マーロとタリー
2018年、アメリカ、ジェイソン・ライトマン監督
マーロは問題児の息子を抱えながらも3人目の子供ミアを出産した。育児ノイローゼで家の中は荒れ放題で、彼女自身はヒステリックでだらしない服装の肥満気味の女性だった。
夫は頼りにならなかった。仕方なく夜だけのベビーシッターを雇う。やってきたのは26歳の女性タリーで、彼女は家の中を片付け、汚れていた床を掃除する。赤ん坊のミアの子守も完璧にこなした。家庭が穏やかになり、マーロは睡眠をとることが出来て若い頃の輝きを取り戻してくる。
ベビーシッターのタリーは夜の10時半にやってきて朝には必ず帰ってしまう。タリーは自分のことを話さない謎の女性だった。
仕事人間で家庭を顧みない夫と育児と家事に追われて自分を見失ってゆく妻の物語という一面はあるが、むしろ「タリー」の再生物語とみたほういいかもしれない。では「タリー」とはいったい何者なのか。

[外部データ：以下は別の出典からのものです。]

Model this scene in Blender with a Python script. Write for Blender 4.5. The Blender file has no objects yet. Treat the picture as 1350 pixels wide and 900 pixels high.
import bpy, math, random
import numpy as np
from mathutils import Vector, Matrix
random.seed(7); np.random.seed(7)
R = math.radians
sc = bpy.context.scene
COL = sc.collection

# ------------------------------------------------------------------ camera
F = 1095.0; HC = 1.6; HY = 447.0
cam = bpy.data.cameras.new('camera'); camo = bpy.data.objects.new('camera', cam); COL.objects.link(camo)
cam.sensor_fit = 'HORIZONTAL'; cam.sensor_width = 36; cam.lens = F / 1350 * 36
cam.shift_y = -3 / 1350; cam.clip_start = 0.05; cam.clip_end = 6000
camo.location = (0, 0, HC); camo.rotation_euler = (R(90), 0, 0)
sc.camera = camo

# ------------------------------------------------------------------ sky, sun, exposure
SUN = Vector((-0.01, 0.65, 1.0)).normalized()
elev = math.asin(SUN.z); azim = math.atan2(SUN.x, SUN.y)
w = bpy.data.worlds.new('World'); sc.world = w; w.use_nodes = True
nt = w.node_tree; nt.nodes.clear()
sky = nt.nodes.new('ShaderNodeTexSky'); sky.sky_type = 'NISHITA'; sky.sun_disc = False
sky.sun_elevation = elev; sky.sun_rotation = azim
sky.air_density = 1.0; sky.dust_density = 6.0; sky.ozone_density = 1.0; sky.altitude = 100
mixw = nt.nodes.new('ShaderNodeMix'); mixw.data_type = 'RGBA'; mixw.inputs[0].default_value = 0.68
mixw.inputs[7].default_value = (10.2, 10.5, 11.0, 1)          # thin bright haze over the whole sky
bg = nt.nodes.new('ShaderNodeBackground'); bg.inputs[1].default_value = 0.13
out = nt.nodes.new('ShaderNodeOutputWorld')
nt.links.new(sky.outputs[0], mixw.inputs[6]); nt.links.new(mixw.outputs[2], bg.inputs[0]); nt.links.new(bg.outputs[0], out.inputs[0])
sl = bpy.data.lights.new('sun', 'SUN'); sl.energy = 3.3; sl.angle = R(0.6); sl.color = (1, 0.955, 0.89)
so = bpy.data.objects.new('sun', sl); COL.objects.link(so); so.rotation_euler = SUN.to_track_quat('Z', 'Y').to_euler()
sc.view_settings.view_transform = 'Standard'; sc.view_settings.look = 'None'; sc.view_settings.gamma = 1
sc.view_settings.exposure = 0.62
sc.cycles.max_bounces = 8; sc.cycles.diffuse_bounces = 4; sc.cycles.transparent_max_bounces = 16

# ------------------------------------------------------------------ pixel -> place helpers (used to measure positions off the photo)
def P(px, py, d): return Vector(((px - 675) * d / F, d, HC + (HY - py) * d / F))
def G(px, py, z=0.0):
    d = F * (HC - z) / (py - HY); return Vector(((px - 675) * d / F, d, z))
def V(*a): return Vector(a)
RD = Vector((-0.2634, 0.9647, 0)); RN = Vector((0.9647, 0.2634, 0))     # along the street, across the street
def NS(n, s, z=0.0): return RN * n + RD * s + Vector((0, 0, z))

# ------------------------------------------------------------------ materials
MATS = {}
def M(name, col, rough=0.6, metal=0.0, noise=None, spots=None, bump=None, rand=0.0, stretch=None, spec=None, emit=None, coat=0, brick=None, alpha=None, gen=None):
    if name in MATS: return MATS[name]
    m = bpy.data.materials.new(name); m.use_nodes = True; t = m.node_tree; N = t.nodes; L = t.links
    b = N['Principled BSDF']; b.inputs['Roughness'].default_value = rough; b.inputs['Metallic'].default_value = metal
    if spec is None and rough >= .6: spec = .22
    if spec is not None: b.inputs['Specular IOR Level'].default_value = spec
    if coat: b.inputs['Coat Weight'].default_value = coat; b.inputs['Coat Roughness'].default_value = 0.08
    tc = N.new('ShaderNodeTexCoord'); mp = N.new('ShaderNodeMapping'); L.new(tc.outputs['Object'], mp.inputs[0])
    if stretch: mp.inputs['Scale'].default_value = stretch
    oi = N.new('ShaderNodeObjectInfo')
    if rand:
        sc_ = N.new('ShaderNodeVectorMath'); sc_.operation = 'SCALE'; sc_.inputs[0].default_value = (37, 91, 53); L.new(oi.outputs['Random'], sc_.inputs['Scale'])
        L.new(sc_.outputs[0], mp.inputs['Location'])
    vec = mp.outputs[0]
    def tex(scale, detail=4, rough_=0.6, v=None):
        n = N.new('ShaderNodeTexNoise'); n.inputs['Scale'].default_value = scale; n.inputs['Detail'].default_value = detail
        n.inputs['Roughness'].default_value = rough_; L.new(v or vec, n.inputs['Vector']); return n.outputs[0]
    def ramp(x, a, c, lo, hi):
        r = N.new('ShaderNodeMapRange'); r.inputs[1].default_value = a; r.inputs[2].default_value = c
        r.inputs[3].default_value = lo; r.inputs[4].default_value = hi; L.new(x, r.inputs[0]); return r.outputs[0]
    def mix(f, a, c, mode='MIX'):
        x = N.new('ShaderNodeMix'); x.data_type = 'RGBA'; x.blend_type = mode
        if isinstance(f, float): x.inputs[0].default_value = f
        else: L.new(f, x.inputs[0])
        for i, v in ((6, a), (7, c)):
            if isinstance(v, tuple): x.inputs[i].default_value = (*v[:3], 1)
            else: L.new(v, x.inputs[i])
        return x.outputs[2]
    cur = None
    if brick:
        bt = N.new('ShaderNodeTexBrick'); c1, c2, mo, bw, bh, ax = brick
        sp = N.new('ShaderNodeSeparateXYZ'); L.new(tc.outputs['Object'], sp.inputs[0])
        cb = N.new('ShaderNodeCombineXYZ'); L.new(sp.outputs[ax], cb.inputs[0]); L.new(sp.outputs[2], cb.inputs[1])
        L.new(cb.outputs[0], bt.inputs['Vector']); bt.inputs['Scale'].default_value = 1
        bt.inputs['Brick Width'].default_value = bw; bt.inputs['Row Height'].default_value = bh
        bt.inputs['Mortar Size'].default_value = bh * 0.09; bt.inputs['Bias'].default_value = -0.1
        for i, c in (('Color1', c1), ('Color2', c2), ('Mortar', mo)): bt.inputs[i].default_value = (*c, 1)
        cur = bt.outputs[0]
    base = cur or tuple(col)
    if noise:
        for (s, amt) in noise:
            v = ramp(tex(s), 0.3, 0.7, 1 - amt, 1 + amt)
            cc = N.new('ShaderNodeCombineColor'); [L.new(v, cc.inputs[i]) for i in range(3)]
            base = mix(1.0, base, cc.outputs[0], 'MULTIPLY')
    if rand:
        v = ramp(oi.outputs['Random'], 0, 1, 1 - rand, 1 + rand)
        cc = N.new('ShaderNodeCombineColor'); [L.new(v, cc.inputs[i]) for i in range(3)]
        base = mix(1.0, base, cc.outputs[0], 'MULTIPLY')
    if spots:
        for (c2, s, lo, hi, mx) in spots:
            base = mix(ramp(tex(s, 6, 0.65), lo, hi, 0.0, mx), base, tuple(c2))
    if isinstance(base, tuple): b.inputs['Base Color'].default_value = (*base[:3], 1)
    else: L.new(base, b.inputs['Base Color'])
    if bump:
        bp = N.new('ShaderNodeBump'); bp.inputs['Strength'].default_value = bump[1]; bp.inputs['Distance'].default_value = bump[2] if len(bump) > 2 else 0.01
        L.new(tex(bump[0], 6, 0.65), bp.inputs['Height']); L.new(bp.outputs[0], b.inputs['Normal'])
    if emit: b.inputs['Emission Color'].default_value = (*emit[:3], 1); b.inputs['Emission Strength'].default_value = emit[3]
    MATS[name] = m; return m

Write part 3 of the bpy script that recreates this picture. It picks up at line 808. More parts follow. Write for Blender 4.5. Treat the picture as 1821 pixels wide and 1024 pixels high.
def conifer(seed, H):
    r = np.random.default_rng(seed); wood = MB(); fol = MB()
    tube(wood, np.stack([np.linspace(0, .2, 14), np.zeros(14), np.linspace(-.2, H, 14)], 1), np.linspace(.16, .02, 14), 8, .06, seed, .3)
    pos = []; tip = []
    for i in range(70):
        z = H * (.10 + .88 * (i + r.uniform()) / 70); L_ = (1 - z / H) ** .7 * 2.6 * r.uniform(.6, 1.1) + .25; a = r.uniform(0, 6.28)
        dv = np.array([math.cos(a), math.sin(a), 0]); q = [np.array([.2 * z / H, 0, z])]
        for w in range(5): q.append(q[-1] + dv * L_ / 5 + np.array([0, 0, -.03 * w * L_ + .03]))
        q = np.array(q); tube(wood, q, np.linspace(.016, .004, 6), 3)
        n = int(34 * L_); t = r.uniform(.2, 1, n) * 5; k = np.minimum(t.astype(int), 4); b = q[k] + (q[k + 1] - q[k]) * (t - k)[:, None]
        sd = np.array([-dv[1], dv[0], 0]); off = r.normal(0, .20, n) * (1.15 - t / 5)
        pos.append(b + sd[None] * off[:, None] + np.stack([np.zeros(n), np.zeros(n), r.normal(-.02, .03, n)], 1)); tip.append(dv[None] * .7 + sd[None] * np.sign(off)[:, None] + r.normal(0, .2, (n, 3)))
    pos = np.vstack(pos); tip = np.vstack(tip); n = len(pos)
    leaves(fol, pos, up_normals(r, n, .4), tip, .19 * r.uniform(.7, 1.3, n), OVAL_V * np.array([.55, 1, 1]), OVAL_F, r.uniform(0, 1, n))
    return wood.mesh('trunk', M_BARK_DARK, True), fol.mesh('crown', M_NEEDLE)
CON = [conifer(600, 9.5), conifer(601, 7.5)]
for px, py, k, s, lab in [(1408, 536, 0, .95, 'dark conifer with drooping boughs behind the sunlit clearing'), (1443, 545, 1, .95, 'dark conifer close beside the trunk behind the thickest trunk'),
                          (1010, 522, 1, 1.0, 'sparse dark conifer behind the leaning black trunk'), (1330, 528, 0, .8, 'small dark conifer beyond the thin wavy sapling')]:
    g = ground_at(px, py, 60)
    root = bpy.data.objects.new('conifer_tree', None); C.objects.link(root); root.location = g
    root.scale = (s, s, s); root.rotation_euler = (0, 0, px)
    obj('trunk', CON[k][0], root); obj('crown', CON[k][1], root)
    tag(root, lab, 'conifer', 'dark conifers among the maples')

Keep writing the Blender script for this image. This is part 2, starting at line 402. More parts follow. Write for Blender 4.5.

「♪違う場所を探していた 自分の場所を 新たなチャンスを探して 陽の光に向かう道を 陽の光のほうへ・・♪」
「♪人は二度生きる そうかもね 一度は自分のため もう一度は夢のため・・♪」
タリーの正体が分かったとき、この映画は一人の女性をめぐるファンタジックで不思議な物語だったと気づく。